In May 2021, the Canadian Space Agency announced a $1.1 million contractfor the development of prototype optics for a small space telescope dedicated to the study of exoplanets. Jason Rowe, Canada Research Chair, Professor at Bishop’s University, and member of iREx, is the researcher in charge of the project, provisionally titled POET, for Photometric Observations of Exoplanet Transits.
This mission, if it is realised, hopes to launch this entirely Canadian telescope for the study and detection of exoplanets in 2026. This telescope would exploit the transit method, which allows us to detect and study exoplanets as they pass in front of their star, as seen from Earth.
“This instrument would make precise observations of a star’s brightness in two separate colours. This technique achieves two goals: to probe the presence of clouds and particles in the atmospheres of known exoplanets around these stars, and to reveal new Earth-sized exoplanets around the least massive stars that lie close to us,” says Professor Rowe.
Rowe is an expert in the detection and characterisation of exoplanets. He also has an extensive track record in space astronomy, having worked with the Canadian Space Agency on the MOST, NEOSSat, and BRITE missions, and with NASA on the Kepler and K2 missions.
For the POET mission, he is working with co-principal investigator Stanimir Metchev, Canada Research Chair and Professor at Western University, who has considerable expertise on the subject of exoplanet atmospheres and brown dwarfs (celestial objects that are slightly more massive than planets), as well as stars in our solar neighborhood. Industrial partner ABB would provide the telescope and control systems, while the University of Toronto Space Flight Laboratory (UTIAS-SFL) would provide the spacecraft.
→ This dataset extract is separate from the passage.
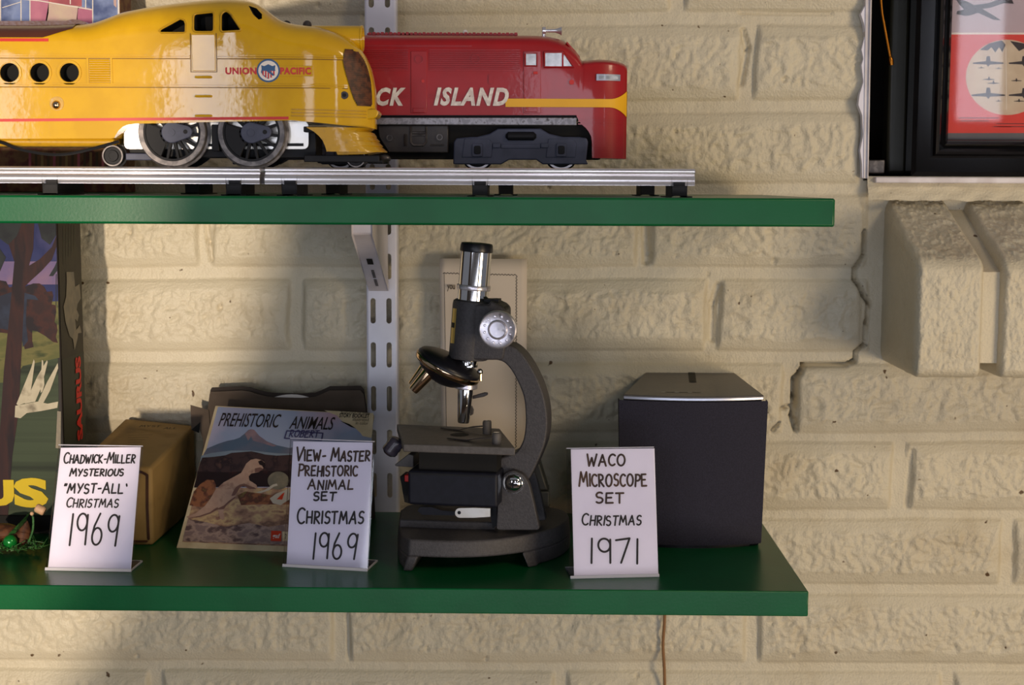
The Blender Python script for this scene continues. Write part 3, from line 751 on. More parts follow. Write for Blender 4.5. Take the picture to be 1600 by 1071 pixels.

Canadian astronomers, who determine their priorities every 10 years through a process called the Canadian Astronomy Long Range Plan (LRP), chose to recommend the POET mission in its latest decadal study in 2020 in the category of modest space astronomy investments (less than $25 million). This mission will help answer one of the four fundamental questions to be explored by the 2020 LRP: “Why are planetary systems so diverse and could other planets host life?”
“[This mission] has the potential to provide high science impact on exoplanets and the outer Solar System for a relatively small investment, and will allow Canada to maintain leadership in small-satellite astronomy.” (from the Canadian Astronomy Long Range Plan 2020-2030)
This mission has a relatively low cost, estimated at about $15 million (excluding launch), as it is largely based on other Canadian space missions such as MOST and NEOSSat.
The telescope’s primary mirror, which would be 15 or 20 centimetres in diameter, is small when compared to the 2.4 meters in the Hubble Space Telescope, or the 6.5 meters in the future James Webb Space Telescope (JWST). But this instrument, with its very focused mission, is a powerful tool despite its modest size. It will effectively complement the work done with larger telescopes currently in operation such as TESS and CHEOPS, and others soon to be, such as JWST and ARIEL.
“This mission will increase Canadian capacity for Space Astronomy and provide training opportunities for the next generation of Canadian researchers utilizing Space,” concludes Rowe.